● **Written task**
Answer with one number only: the number of lines that include the word "scene".

+ + + +

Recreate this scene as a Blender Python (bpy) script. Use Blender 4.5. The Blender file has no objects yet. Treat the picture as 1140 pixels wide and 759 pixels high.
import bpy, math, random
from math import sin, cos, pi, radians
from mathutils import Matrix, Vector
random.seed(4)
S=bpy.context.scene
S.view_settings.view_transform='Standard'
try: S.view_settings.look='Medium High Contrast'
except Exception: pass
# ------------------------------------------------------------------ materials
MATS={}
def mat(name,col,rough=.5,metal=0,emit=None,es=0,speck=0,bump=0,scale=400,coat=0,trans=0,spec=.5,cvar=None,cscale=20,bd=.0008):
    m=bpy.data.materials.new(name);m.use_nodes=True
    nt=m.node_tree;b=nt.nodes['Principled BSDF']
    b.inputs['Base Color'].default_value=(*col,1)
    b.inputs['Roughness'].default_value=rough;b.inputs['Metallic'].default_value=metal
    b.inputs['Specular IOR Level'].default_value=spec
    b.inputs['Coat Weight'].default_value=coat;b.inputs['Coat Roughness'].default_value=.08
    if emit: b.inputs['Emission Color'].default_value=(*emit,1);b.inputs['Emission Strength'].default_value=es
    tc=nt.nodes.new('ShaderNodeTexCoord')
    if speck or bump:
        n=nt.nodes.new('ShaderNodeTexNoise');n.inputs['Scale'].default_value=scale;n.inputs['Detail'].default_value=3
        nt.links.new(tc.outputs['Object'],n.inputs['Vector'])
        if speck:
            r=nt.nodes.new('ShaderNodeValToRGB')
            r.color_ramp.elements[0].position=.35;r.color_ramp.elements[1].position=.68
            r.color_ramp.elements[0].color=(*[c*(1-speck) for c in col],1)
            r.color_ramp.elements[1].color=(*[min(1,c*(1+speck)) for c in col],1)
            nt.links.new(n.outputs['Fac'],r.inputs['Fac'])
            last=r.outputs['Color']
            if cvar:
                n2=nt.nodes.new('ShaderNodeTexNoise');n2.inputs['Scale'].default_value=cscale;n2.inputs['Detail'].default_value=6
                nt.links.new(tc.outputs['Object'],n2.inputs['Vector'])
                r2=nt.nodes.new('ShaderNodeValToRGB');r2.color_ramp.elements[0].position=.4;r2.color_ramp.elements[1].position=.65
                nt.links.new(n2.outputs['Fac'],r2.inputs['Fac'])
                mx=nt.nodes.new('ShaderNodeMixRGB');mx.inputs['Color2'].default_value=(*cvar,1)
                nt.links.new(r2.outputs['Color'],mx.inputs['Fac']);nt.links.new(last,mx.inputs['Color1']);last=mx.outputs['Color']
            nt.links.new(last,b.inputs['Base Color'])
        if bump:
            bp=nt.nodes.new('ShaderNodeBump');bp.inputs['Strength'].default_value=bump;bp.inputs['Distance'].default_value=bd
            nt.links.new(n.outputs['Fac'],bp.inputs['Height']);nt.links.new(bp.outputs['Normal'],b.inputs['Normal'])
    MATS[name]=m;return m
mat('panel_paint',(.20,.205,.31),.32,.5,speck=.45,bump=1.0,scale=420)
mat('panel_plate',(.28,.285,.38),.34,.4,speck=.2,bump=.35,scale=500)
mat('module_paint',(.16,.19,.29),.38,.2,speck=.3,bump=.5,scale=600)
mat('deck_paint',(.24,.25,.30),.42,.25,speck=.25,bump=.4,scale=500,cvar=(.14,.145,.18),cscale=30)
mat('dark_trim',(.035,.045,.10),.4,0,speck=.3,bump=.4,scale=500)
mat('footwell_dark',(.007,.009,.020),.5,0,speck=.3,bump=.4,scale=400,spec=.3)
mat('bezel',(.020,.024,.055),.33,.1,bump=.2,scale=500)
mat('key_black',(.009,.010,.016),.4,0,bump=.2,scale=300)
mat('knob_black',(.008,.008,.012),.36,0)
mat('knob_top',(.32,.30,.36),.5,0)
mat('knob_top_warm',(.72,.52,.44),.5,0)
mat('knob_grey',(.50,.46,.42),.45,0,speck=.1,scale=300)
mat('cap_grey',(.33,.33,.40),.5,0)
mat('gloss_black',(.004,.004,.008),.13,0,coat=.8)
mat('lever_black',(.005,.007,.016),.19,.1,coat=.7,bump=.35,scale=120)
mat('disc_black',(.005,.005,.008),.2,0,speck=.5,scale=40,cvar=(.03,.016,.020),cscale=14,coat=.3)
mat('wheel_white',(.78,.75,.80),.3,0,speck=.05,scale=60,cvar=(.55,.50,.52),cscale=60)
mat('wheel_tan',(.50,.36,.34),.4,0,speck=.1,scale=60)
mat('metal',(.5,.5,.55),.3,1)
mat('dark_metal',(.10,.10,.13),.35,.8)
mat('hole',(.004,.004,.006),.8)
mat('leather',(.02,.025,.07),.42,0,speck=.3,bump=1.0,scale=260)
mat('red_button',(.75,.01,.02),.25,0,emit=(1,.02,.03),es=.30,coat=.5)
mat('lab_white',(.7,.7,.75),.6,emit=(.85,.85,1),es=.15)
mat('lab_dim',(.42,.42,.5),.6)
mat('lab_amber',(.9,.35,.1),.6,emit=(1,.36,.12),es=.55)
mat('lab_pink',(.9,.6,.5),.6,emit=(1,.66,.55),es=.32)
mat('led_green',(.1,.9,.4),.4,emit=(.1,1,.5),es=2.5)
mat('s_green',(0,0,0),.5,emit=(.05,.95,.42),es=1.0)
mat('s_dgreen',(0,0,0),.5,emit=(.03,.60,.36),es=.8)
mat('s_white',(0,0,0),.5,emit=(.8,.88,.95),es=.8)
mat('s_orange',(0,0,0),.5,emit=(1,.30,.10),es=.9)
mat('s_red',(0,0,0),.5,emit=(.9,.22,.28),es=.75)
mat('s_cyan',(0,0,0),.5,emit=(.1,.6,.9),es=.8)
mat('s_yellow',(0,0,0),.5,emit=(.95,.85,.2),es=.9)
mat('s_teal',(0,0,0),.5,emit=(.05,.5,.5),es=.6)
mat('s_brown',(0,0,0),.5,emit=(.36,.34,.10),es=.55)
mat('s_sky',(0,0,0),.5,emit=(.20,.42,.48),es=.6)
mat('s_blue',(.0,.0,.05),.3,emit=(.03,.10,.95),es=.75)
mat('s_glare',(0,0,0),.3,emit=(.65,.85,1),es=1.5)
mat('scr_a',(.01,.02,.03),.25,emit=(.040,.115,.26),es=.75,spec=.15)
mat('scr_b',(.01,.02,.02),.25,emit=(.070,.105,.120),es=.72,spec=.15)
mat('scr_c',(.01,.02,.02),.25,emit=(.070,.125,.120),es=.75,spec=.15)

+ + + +

● **Solution for this task**
2